Fans of Chinese cold noodles may be intrigued to find frozen rice-thread noodles in their dessert. One of several cleverly constructed sweets, Hudda's exquisite combination of rice, mandarin sorbet, dried lavender and rose petals is inspired by faloodeh, an ancient Persian treat. (Iran may not be precisely on the Mediterranean, but close enough.)

While his muse may be on the other side of the world, the chef is on the lookout to source many key ingredients locally, including fresh seasonal produce from Beijing and organically raised salmon from Sichuan province.

Hudda says he has been at home in the kitchen since early childhood-he started cooking with his grandmother at the age of 6. He enrolled in culinary school when he was just 16. Later, he worked in acclaimed restaurants around the world, from The Pear Tree in Vancouver to Marchal in Copenhagen, where he helped that kitchen team earn the restaurant's first Michelin star. To broaden his culinary horizons, he also ventured to New York for short stints at two of the city's top dining rooms, Cafe Boulud and Eleven Madison Park.

Earlier, he got the chance to represent his home country of Canada at the prestigious Bocuse d'Or in 2011.
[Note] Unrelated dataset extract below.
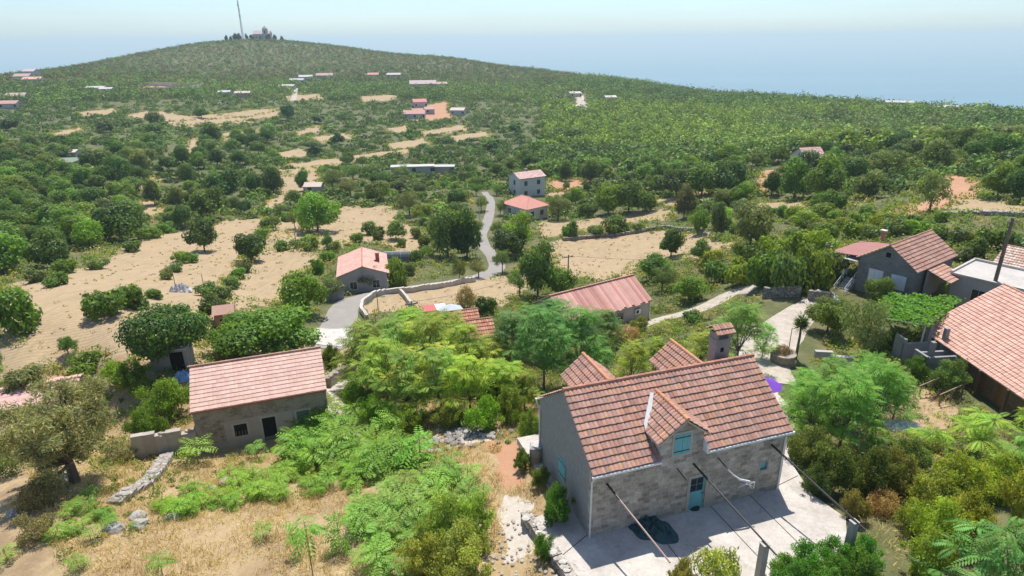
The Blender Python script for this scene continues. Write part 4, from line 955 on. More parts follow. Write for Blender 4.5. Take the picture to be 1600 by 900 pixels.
for i in range(2):
    V, Q, C, tp = ailanthus_np(210 + i, nros=52, nf=11, low=.24, yellow=.42); cme = mesh_np('ailanthus_crown', V, Q, C); cme.materials.append(M['leaf'])
    o = trunk_mb(tp[::3], .085, 1.5, seed=i, n=5, col=(.22, .19, .16), tip_r=.22).build('tmp', M['bark']); tme = o.data; bpy.data.objects.remove(o); lib('ailanthus_seed', cme, tme)
for i in range(2):
    V, Q, C, tp = ailanthus_np(215 + i, H=3.2, R_=1.3, nros=12, nf=11, fl=1.0, npair=11, wl=.2); cme = mesh_np('ailanthus_crown', V, Q, C); cme.materials.append(M['leaf'])
    o = trunk_mb(tp, .05, .8, seed=i, n=5, col=(.24, .2, .16), tip_r=.3).build('tmp', M['bark']); tme = o.data; bpy.data.objects.remove(o); lib('ailanthus_near', cme, tme)
for i in range(5):
    q = np.random.RandomState(220 + i); Vs = []; mb = MB()
    for st in range(2 + i % 2):
        bx, by = q.normal(size=2) * (.12 if st else 0); h = q.uniform(.5, 1.0); mb.tube([(bx, by, -.1), (bx + q.normal() * .05, by, h)], [.018, .01], 4, (.25, .22, .12))
        for j in range(9):
            Vs.append(frond(q, .62 * q.uniform(.8, 1.2), 7, .17, q.uniform(.2, .6), j * 2.4 + q.normal() * .2, q.uniform(-.1, .8), np.array([bx, by, h * q.uniform(.65, 1)])))
    V = np.concatenate(Vs); c = np.ones((len(V), 3)) * q.uniform(.75, 1.25, (len(V), 1))
    cme = mesh_np('sapling_fronds', V.reshape(-1, 3), np.arange(len(V) * 4).reshape(-1, 4), np.repeat(c, 4, 0)); cme.materials.append(M['leaf'])
    o = mb.build('tmp', M['bark']); tme = o.data; bpy.data.objects.remove(o); lib('sapling', cme, tme)
SIZE = {'broad': (3.2, 5.1), 'broad_fine': (3.2, 5.1), 'open': (3.1, 5.0), 'olive': (3.1, 5.0), 'big_olive': (3.0, 5.0), 'bush': (2.1, 2.4), 'bush_fine': (2.1, 2.6), 'dry_bush': (1.6, 1.8),
        'far': (3.3, 5.2), 'cypress': (1.1, 9.2), 'ailanthus': (2.7, 5.7), 'ailanthus_seed': (2.7, 5.7), 'ailanthus_near': (2.0, 3.5), 'sapling': (.6, 1.2)}
NAME = {'broad': 'tree', 'broad_fine': 'tree', 'open': 'tree', 'olive': 'olive_tree', 'big_olive': 'olive_tree', 'bush': 'bush', 'bush_fine': 'bush', 'dry_bush': 'dry_bush', 'far': 'tree', 'cypress': 'cypress_tree',
        'ailanthus': 'ailanthus_tree', 'ailanthus_seed': 'ailanthus_tree', 'ailanthus_near': 'ailanthus_tree', 'sapling': 'ailanthus_sapling'}
CAT = {'tree': 'tree', 'olive_tree': 'tree', 'bush': 'bush', 'dry_bush': 'bush', 'cypress_tree': 'tree', 'ailanthus_tree': 'tree', 'ailanthus_sapling': 'sapling'}
PLANTS = []
pr = np.random.RandomState(77)
def plant(kind, x, y, w, h, hue, label, group=None, z=None, rot=None, variant=None):
    crown, trunk = LIB[kind][pr.randint(len(LIB[kind])) if variant is None else variant]; rw, rh = SIZE[kind]
    nm = NAME[kind]; rz = pr.rand() * 6.28 if rot is None else rot
    if z is None: z = float(height(x, y))
    v = pr.uniform(.88, 1.14, 3) * pr.uniform(.88, 1.15); col = (*[float(a * b) for a, b in zip(hue, v)], 1)
    sx, sz = w / (2 * rw), h / rh; PLANTS.append((x, y, w / 2))
    if trunk is None:
        o = bpy.data.objects.new(nm, crown); COL.objects.link(o); tag(o, label, CAT[nm], group)
        o.location = (x, y, z - .05); o.rotation_euler = (0, 0, rz); o.scale = (sx, sx, sz); o.color = col; return o
    r = empty(nm, (x, y, z - .05), rz, label, CAT[nm], group); r.scale = (sx, sx, sz)
    c = bpy.data.objects.new('fronds' if kind == 'sapling' else 'crown', crown); COL.objects.link(c); c.parent = r; c.color = col
    t = bpy.data.objects.new('stem' if kind == 'sapling' else 'trunk', trunk); COL.objects.link(t); t.parent = r
    return r
def pix(u, vb, vt, wpx):
    """ground point, width and height in metres of a plant seen from vb (foot) to vt (top), wpx wide"""
    p = ground(u, vb); d = p - CAM; zc = d @ _fw; w = wpx * zc / F_PX
    def vv(h):
        e = d + np.array([0, 0, h]); return 450 - F_PX * (e @ CU) / (e @ _fw)
    h = (vb - vt) / max(1e-6, vb - vv(1.0)); h = h * (vb - vt) / max(1e-6, vb - vv(h))
    return p, w, h
DK, GR, BR, YL, OL, GY = (.085, .132, .046), (.120, .185, .046), (.165, .245, .050), (.215, .265, .050), (.165, .200, .090), (.215, .225, .135)
AI = (.24, .33, .05)
def P_(kind, u, vb, vt, wpx, hue, label, group=None, **kw):
    p, w, h = pix(u, vb, vt, wpx); return plant(kind, float(p[0]), float(p[1]), w, max(.3, h), hue, label, group, **kw)
# ------------------------------------------------------------------ the concrete yard and what stands in it
def hl(x, y, z=0): return np.array(loc(MAIN, x, y, z))
root = empty('yard_slab', (HX, HY, 0), HYAW); tag(root, None, None, kind='structure')
poly = [(-2.2, 2.0), (-2.0, .6), (-1.75, -2.0), (-1.5, -4.2), (-1.4, -7), (6, -7.2), (9.6, -5.8), (11.9, -4.4), (13.0, -3.2), (12.7, -1.2), (13.5, 1.2), (14.6, 3.4), (14.8, 9), (-.6, 9), (-.4, 2.2)]
sl_ = MB().prism([(x, y, -.35) for x, y in poly], (0, 0, .45)).build('concrete_slab', M['slab'], root)
for a, b in (((7.0, -.2), (7.05, -5.6)), ((9.5, -.2), (9.45, -5.2)), ((3.4, -.2), (3.45, -6.6)), ((11.4, .0), (13.1, .35)), ((-.02, -.02), (-1.8, -.9))):
    a, b = np.array([*a, .104]), np.array([*b, .104]); d = (b - a) / np.linalg.norm(b - a); n = np.array([-d[1], d[0], 0]) * .02
    MB().face([a - n, b - n, b + n, a + n], .16).build('joint', M['dark'], sl_)
def rubble_wall(name, pts, h, w, m, label, seed=0, cap=True, cat='wall', step=.42, col=(.5, .46, .40), base=.5, closed=False):
    """dry stone wall along world points: a core with courses of rough stones on top"""
    q = np.random.RandomState(seed); mb = MB(); pts = [np.array(p[:2], float) for p in pts]; S2 = []
    for a, b in zip(pts[:-1], pts[1:]):
        L = np.linalg.norm(b - a); n = max(1, int(L / step)); S2 += [a + (b - a) * i / n for i in range(n)]
    S2.append(pts[-1]); o = S2[0]; z0 = float(height(o[0], o[1]))
    for a, b in zip(S2[:-1], S2[1:]):
        d = (b - a); L = np.linalg.norm(d); d /= L; n = np.array([-d[1], d[0]]) * w / 2; c = (a + b) / 2; zz = float(height(c[0], c[1])) - z0; hh = h * q.uniform(.9, 1.06)
        P = [np.array([*(p - o), 0]) for p in (a - d * .02 - n, b + d * .02 - n, b + d * .02 + n, a - d * .02 + n)]
        mb.prism([p + [0, 0, zz - base] for p in P], (0, 0, hh + base), tuple(np.array(col) * q.uniform(.88, 1.1)))
    r = link(name, mb.build(name, M[m]).data, None) if False else mb.build(name, M[m]); r.location = (o[0], o[1], z0); tag(r, label, cat)
    if cap:
        cb = MB(); k = 0
        for a, b in zip(S2[:-1], S2[1:]):
            c = (a + b) / 2; zz = float(height(c[0], c[1])) - z0
            for _ in range(2): k += 1; cb.rock((c[0] - o[0] + q.normal() * w * .22, c[1] - o[1] + q.normal() * w * .22, zz + h * q.uniform(.9, 1.0)), (q.uniform(.16, .3), q.uniform(.14, .24), q.uniform(.08, .16)), tuple(np.array(col) * q.uniform(.9, 1.3)), seed * 100 + k, 6, 3)
        cb.build('capstones', M['rock'], r)
    return r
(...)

"Nine months into culinary school, I met some chefs who were training for the competition," he told Time Out magazine last year. "I wasn't sure whether I wanted to stay in school and this was a rare and great opportunity to work with the country's best chefs in the world's most prestigious cooking competition. It was especially an honor to represent Canada, which is not exactly known for its culinary heritage, in a competition at this level."

His culinary training in Canada, his cross-cultural heritage and his experience in some top Copenhagen kitchens have been a winning combination so far in China. Hudda's unassuming manner and luminous smile when he makes a tableside visit are so casual that diners may be unprepared for the heights he aspires to with his food.

"Beijing is an exciting city to express my culinary creativity," he says, "because it has a deep respect for culinary traditions yet is hungry for innovations.